On Fri, Nov 25, 2011 at 3:57 AM, Marcus M
<address@hidden> wrote:
Hi,
In the PLL/Costas algorithms why is the error term limited between {1,-1}? I understand the need for limiting but how was the value '1' chosen? In the following,
float
gr_costas_loop_cc::phase_detector_2(gr_complex sample) const
{
return (sample.real()*sample.imag());
}
the phase detector returns the product of the I and Q parts of the sample which means that the phase error detected is dependent upon the signal sample amplitude and if the amplitude of the signal is greater than 1, the returned error ought to be greater than 1 in most of the cases and limiting the error in such cases defeats the purpose. What am I missing here as this algorithm always seems to work?
Thanks
It's a bit of an unspoken rule that the signals into these blocks should be normalized (although they are fairly tolerant of signals > 1, but probably < 10). Any signal coming from a UHD source should be with the +/-1 range, unless it is manipulated strangely before that.

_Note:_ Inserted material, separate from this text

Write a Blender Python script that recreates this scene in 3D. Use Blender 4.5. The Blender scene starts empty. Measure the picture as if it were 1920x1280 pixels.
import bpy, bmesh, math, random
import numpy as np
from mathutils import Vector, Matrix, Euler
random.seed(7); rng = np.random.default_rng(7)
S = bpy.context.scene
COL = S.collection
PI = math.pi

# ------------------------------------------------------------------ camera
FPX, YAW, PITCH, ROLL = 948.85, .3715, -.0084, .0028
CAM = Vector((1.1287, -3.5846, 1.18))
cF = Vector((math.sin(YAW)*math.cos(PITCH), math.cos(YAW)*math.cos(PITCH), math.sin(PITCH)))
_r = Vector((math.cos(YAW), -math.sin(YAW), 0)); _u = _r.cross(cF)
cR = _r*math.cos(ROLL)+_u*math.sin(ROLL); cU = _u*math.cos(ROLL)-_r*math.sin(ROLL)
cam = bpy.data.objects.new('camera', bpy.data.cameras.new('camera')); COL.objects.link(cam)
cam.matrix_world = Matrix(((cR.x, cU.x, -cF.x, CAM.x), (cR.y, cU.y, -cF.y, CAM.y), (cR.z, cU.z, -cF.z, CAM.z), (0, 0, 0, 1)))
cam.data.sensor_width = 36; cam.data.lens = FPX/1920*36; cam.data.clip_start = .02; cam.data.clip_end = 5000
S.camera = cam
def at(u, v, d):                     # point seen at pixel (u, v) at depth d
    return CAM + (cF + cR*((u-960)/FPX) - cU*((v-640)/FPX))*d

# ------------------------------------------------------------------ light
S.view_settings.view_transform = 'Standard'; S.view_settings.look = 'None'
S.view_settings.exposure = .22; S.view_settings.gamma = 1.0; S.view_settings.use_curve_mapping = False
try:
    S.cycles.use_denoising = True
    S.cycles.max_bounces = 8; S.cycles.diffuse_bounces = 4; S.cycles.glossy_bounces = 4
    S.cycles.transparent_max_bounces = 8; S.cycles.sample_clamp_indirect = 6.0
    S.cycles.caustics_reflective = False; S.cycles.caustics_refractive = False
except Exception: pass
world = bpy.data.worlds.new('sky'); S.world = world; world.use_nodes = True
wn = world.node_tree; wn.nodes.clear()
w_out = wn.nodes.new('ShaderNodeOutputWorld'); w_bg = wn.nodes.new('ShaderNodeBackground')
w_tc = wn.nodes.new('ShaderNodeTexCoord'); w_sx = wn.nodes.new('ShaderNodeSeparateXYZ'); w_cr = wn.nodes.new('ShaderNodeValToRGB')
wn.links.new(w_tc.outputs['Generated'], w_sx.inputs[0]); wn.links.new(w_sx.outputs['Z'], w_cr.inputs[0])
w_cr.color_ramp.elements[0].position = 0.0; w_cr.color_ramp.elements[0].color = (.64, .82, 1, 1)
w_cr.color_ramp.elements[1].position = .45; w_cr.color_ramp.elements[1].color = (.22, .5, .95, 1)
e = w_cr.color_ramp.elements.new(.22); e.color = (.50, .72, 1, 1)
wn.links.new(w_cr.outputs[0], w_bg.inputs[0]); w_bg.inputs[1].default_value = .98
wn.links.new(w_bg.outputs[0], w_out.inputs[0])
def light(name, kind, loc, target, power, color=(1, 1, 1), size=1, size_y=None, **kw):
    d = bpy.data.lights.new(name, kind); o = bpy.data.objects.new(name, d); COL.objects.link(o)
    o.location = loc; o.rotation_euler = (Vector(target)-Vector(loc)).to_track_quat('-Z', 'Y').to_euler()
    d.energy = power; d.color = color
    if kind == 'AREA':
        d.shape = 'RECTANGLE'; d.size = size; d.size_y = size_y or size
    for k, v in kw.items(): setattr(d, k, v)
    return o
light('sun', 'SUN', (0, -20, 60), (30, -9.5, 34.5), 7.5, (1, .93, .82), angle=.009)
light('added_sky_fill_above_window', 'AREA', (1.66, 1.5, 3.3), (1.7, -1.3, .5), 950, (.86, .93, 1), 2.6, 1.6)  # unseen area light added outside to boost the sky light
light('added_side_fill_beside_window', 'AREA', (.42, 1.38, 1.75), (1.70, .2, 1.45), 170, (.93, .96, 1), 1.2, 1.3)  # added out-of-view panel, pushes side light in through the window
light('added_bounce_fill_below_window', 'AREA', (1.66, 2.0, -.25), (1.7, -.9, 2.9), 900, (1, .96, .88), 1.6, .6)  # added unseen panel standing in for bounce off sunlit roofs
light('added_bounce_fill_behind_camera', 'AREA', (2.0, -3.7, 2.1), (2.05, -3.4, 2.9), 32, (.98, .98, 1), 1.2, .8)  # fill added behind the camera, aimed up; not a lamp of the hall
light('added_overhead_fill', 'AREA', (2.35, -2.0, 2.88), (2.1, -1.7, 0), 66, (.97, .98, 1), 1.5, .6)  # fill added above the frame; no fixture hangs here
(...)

There is also the point here that the analysis of these loops really depends on a small-scale analysis of the phase difference, where you can approximate sin(theta) = theta. So returning large values doesn't actually make sense mathematically. Having said that, the actual implementations are also built such that even with large scale offsets, they are still monotonic and therefore point the error in the correct direction.
That explanation is a bit hand-wavy, but hopefully it makes some intuitive sense if you've study these kinds of control loops.
Thanks for the interesting question, though!
Tom